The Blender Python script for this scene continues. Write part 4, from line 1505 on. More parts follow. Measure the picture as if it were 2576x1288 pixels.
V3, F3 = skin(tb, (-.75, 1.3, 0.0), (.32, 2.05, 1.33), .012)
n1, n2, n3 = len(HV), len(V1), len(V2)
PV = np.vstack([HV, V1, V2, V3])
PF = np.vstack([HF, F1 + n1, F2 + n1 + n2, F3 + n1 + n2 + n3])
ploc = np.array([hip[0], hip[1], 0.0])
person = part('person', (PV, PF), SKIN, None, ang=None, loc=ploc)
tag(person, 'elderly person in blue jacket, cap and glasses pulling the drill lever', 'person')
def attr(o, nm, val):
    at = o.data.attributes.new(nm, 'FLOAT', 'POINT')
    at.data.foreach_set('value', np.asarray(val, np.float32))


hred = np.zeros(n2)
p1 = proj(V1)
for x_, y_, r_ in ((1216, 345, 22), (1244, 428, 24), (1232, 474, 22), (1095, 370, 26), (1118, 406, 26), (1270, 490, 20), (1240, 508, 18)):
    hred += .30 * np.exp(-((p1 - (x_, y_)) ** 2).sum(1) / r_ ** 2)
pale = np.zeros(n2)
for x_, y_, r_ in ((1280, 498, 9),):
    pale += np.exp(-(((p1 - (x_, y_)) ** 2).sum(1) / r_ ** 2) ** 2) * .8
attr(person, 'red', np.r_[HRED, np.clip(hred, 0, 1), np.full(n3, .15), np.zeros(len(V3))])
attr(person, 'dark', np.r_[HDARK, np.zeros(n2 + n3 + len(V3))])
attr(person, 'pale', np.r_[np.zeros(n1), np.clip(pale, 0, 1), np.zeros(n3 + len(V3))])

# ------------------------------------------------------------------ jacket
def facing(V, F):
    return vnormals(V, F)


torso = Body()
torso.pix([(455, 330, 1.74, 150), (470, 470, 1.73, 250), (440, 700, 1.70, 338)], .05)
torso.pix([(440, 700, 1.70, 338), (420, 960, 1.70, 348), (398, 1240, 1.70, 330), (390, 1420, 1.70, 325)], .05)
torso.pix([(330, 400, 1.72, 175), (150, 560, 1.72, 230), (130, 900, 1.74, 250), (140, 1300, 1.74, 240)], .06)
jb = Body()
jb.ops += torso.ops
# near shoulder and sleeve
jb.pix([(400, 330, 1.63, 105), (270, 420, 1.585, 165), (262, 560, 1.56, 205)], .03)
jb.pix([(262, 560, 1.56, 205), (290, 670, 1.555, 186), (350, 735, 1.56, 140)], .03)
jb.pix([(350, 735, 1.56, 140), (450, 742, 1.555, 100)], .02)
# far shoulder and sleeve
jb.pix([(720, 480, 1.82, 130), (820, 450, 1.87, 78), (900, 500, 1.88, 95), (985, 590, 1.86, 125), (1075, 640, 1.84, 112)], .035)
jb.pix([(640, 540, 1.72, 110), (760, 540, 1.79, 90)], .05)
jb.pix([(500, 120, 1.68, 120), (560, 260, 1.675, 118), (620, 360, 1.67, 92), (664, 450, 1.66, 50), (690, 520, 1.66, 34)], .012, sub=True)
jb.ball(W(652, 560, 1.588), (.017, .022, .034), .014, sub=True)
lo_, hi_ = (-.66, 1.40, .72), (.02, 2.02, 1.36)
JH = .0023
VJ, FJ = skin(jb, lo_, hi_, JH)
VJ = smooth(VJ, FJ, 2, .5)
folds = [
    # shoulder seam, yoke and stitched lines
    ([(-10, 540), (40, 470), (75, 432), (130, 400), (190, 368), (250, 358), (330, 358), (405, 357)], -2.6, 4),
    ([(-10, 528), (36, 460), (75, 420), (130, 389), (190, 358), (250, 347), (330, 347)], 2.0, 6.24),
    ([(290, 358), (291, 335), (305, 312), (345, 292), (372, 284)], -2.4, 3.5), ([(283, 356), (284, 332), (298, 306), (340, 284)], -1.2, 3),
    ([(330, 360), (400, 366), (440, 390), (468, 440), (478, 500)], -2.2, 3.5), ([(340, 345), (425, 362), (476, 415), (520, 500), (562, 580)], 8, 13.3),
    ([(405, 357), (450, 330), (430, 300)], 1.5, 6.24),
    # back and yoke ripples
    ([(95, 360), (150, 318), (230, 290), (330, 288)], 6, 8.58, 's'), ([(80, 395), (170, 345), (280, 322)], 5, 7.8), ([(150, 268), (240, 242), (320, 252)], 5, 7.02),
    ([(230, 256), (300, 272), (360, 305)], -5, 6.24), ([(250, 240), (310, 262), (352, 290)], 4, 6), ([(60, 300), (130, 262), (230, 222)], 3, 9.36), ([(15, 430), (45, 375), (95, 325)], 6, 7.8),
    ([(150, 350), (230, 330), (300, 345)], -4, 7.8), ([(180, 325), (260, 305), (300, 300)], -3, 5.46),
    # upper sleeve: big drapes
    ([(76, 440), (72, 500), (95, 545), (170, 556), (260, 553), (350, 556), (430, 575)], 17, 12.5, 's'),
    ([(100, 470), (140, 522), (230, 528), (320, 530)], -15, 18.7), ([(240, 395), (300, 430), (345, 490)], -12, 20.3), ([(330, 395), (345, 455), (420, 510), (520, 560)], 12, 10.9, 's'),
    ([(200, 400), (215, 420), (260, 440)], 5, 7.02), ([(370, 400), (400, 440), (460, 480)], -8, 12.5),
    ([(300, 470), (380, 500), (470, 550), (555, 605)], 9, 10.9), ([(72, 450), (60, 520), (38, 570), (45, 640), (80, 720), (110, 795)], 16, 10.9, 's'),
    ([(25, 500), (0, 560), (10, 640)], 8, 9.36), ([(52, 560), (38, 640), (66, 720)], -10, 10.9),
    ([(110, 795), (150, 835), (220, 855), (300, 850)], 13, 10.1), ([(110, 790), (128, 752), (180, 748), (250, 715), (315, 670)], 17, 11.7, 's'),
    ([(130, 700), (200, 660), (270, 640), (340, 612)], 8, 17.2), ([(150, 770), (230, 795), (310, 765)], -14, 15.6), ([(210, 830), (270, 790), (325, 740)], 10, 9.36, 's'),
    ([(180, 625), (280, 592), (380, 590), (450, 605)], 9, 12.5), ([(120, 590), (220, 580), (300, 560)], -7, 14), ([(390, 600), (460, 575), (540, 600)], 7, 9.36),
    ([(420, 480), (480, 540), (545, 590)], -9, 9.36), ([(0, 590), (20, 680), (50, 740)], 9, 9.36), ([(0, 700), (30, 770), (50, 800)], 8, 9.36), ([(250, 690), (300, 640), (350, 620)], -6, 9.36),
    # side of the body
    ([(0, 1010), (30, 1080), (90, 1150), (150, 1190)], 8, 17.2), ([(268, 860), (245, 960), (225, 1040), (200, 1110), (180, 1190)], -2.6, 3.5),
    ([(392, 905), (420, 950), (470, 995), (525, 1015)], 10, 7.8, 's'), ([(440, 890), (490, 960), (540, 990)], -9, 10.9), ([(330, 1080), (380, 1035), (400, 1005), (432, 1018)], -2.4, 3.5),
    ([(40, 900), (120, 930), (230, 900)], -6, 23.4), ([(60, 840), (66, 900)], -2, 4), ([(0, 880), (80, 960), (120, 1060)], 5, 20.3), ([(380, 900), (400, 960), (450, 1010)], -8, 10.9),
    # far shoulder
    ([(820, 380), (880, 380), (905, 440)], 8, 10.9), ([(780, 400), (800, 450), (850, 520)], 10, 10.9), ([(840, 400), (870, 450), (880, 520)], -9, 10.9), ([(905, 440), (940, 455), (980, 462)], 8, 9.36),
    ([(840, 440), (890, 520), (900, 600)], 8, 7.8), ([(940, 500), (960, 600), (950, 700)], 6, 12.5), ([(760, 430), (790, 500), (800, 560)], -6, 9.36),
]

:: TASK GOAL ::
Each line from the start of the listing above through the line containing "return vnormals(V, F)" should be copied exactly, please, with no other lines added.

:: EXERCISE RESPONSE ::
The Blender Python script for this scene continues. Write part 4, from line 1505 on. More parts follow. Measure the picture as if it were 2576x1288 pixels.
V3, F3 = skin(tb, (-.75, 1.3, 0.0), (.32, 2.05, 1.33), .012)
n1, n2, n3 = len(HV), len(V1), len(V2)
PV = np.vstack([HV, V1, V2, V3])
PF = np.vstack([HF, F1 + n1, F2 + n1 + n2, F3 + n1 + n2 + n3])
ploc = np.array([hip[0], hip[1], 0.0])
person = part('person', (PV, PF), SKIN, None, ang=None, loc=ploc)
tag(person, 'elderly person in blue jacket, cap and glasses pulling the drill lever', 'person')
def attr(o, nm, val):
    at = o.data.attributes.new(nm, 'FLOAT', 'POINT')
    at.data.foreach_set('value', np.asarray(val, np.float32))


hred = np.zeros(n2)
p1 = proj(V1)
for x_, y_, r_ in ((1216, 345, 22), (1244, 428, 24), (1232, 474, 22), (1095, 370, 26), (1118, 406, 26), (1270, 490, 20), (1240, 508, 18)):
    hred += .30 * np.exp(-((p1 - (x_, y_)) ** 2).sum(1) / r_ ** 2)
pale = np.zeros(n2)
for x_, y_, r_ in ((1280, 498, 9),):
    pale += np.exp(-(((p1 - (x_, y_)) ** 2).sum(1) / r_ ** 2) ** 2) * .8
attr(person, 'red', np.r_[HRED, np.clip(hred, 0, 1), np.full(n3, .15), np.zeros(len(V3))])
attr(person, 'dark', np.r_[HDARK, np.zeros(n2 + n3 + len(V3))])
attr(person, 'pale', np.r_[np.zeros(n1), np.clip(pale, 0, 1), np.zeros(n3 + len(V3))])

# ------------------------------------------------------------------ jacket
def facing(V, F):
    return vnormals(V, F)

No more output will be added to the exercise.